Two Different Approaches


The "angling mountain" and the statistical approach - segmentation - are two very different ways to think about angling groups and their motivations. I have a bit of an issue with the mountain idea as it is often portrayed as this progression that you should be making and the goal is to reach the top of the mountain. With that, the assumptions is that you are doing something wrong if you are not progressing to the summit. And the statistical approaches can be a bit difficult to understand as they rely upon complex interrelationships within the data based on individuals' answers to questions. Not everyone fits well into a neat category. And their motivations are not set in stone. The consumptive angler may be the occasional angler or social angler when it comes to that once a year musky trip. The normally zen angler may occasionally fill his or her freezer with winter Bluegill.

From: Southwick Associates, Angler Personas: Understanding Anglers' Motivations


The groups are different - and remember they are digging deeper into the data than just what the figure above shows - but they are not that different. For each group, spending time with family and friends, enjoying the outdoors, and relaxing and having fun is important and differences are a matter of degree. Add those three categories up and for each group, that is at least 60% of what constitutes a good fishing experience. I think this is what drives us all - the fish are important but so is just being there.


Back to Me Not Being a Snob...


I do not keep a lot of fish - but I do try to keep some each year if for no other reason to remind myself that fishing is a blood sport. I guarantee that a least a fish or two that I caught and released died too. It is simply a fact of life for catch and release anglers; less than 100% of the fish they release will survive. Anglers can do things to drive catch and release mortality to near zero but on occasion, a fish will get hooked in a bad spot, fight itself to exhaustion, or something else will happen to cause some mortality despite our efforts to minimize mortality. I write this paragraph to remind us that fishing is a blood sport, much like reminding myself of that fact by putting a couple on the grill or in the frying pan each year.

Ramps and trout
A brace of Brown Trout and a bunch of ramps, spring delicacies in Wisconsin.

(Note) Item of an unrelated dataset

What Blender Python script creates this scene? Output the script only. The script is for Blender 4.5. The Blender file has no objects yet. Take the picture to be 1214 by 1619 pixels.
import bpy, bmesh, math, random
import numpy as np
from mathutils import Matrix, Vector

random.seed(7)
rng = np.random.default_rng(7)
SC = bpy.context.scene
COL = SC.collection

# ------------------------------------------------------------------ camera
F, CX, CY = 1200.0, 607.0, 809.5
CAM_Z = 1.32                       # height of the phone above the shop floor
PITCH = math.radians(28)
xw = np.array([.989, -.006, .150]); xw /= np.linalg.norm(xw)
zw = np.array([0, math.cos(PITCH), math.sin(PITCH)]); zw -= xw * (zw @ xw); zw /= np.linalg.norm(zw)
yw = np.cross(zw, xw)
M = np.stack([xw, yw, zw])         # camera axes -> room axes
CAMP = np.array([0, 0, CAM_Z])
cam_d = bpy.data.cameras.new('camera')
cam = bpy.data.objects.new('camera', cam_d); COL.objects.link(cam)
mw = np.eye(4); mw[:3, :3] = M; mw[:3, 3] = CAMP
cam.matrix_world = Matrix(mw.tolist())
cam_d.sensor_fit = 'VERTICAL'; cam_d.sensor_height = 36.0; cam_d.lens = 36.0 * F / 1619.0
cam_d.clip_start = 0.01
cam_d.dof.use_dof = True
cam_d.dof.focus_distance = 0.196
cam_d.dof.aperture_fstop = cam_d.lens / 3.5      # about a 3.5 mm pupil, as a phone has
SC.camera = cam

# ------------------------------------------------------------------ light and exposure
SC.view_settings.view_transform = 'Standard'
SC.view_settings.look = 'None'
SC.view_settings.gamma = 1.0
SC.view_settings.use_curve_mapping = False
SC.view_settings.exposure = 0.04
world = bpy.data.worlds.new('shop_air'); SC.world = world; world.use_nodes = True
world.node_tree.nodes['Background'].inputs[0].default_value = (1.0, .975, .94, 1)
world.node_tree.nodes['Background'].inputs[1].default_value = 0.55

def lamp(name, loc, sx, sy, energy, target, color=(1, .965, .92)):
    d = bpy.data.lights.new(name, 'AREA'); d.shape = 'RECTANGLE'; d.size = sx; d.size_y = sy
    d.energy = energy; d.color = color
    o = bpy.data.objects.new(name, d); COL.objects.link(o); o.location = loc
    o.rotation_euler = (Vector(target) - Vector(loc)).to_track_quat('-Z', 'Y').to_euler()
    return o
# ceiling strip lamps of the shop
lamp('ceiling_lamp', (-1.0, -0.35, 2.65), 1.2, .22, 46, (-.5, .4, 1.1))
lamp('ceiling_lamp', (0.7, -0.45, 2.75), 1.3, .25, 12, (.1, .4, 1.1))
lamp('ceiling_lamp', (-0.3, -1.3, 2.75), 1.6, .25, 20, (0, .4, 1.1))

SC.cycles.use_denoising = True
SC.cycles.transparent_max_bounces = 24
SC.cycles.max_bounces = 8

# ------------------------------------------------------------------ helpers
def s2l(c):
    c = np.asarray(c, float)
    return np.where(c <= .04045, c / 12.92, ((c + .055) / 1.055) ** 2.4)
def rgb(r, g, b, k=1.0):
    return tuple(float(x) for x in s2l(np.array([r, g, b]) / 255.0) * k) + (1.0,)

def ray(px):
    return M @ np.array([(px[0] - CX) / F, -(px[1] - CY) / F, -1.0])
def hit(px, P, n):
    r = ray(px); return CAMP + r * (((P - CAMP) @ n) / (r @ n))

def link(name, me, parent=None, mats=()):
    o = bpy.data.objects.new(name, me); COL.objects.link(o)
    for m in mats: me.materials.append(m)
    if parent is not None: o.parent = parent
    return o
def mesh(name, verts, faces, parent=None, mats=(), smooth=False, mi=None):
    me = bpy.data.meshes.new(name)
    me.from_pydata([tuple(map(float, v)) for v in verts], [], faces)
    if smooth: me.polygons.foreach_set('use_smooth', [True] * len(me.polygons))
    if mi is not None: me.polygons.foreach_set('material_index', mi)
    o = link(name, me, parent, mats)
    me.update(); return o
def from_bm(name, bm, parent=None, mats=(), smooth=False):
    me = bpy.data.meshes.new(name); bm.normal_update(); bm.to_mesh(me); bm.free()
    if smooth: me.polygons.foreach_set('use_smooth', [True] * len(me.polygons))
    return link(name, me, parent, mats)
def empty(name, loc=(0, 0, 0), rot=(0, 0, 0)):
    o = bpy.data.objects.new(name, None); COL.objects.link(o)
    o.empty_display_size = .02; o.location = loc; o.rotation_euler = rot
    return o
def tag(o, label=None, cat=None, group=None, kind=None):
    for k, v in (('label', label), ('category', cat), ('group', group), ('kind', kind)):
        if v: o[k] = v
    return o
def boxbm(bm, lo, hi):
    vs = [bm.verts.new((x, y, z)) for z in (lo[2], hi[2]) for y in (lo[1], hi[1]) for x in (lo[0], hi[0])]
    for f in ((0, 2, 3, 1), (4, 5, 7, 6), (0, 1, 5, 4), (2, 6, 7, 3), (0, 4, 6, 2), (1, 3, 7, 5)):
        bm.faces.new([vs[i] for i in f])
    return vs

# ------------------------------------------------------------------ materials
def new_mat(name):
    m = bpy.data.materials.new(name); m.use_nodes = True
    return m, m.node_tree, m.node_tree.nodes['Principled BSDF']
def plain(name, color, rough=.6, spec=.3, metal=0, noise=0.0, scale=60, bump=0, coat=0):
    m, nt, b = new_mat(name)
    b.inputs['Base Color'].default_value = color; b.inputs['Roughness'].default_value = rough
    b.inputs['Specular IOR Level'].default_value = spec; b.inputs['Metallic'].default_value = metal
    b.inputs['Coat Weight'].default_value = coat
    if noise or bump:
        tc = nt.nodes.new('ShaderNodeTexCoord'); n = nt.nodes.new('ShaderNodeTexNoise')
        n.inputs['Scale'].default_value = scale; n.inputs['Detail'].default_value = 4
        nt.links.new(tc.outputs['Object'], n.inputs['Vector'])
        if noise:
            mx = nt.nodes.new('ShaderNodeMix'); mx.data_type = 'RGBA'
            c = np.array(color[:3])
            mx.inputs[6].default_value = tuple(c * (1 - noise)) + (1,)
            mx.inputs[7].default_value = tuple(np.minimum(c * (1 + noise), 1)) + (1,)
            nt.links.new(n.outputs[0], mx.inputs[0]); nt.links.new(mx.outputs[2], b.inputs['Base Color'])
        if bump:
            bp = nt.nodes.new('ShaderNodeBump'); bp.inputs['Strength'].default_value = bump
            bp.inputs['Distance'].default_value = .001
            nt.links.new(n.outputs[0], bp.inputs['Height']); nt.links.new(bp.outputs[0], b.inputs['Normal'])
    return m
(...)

I have a way that I like to fish - dry flies for rising trout. In part, where I fish, I can do that. And I find it as a bit of a challenge, I have handicapped myself a bit. Not to be a snob but I have caught enough trout (is that zen?). I now prefer to catch them "my way". Though I am more than happy to try other things - fishing streamers and "down and across" wet flies and soft hackles is a nice change of pace. I ran across a quote from Ben Sittig, the Huge Fly Fisherman, that I really like that essentially says, the best angler is the one that is having the most fun. Fish the way you are having fun and makes you happy. Isn't that what it is all about?